# EXERCISE PROMPT
Copy every line of the material below word for word.
==== COLLECTED MATERIAL
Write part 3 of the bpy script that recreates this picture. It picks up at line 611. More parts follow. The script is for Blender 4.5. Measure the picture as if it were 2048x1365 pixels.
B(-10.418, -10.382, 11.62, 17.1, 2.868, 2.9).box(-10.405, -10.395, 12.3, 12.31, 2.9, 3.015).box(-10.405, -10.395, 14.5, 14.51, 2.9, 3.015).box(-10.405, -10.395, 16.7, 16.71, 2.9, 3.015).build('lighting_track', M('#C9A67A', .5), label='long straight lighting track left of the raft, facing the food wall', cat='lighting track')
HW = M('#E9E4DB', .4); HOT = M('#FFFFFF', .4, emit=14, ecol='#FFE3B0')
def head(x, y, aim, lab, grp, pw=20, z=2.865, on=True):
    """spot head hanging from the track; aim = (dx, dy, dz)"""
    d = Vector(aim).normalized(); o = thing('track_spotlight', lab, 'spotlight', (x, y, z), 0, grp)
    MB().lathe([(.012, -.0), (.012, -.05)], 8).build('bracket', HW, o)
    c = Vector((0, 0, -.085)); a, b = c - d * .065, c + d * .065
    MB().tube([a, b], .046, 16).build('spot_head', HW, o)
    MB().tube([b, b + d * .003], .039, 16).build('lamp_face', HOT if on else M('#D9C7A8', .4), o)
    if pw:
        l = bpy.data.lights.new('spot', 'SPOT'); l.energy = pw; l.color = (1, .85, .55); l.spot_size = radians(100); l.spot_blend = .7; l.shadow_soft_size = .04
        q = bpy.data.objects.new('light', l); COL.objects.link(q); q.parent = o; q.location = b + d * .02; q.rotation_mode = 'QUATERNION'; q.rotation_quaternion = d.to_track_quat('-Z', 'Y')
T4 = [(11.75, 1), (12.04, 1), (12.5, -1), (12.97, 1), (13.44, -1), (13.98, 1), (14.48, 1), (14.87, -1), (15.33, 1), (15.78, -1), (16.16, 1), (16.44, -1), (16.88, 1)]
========
# CORRECT OUTPUT
Write part 3 of the bpy script that recreates this picture. It picks up at line 611. More parts follow. The script is for Blender 4.5. Measure the picture as if it were 2048x1365 pixels.
B(-10.418, -10.382, 11.62, 17.1, 2.868, 2.9).box(-10.405, -10.395, 12.3, 12.31, 2.9, 3.015).box(-10.405, -10.395, 14.5, 14.51, 2.9, 3.015).box(-10.405, -10.395, 16.7, 16.71, 2.9, 3.015).build('lighting_track', M('#C9A67A', .5), label='long straight lighting track left of the raft, facing the food wall', cat='lighting track')
HW = M('#E9E4DB', .4); HOT = M('#FFFFFF', .4, emit=14, ecol='#FFE3B0')
def head(x, y, aim, lab, grp, pw=20, z=2.865, on=True):
    """spot head hanging from the track; aim = (dx, dy, dz)"""
    d = Vector(aim).normalized(); o = thing('track_spotlight', lab, 'spotlight', (x, y, z), 0, grp)
    MB().lathe([(.012, -.0), (.012, -.05)], 8).build('bracket', HW, o)
    c = Vector((0, 0, -.085)); a, b = c - d * .065, c + d * .065
    MB().tube([a, b], .046, 16).build('spot_head', HW, o)
    MB().tube([b, b + d * .003], .039, 16).build('lamp_face', HOT if on else M('#D9C7A8', .4), o)
    if pw:
        l = bpy.data.lights.new('spot', 'SPOT'); l.energy = pw; l.color = (1, .85, .55); l.spot_size = radians(100); l.spot_blend = .7; l.shadow_soft_size = .04
        q = bpy.data.objects.new('light', l); COL.objects.link(q); q.parent = o; q.location = b + d * .02; q.rotation_mode = 'QUATERNION'; q.rotation_quaternion = d.to_track_quat('-Z', 'Y')
T4 = [(11.75, 1), (12.04, 1), (12.5, -1), (12.97, 1), (13.44, -1), (13.98, 1), (14.48, 1), (14.87, -1), (15.33, 1), (15.78, -1), (16.16, 1), (16.44, -1), (16.88, 1)]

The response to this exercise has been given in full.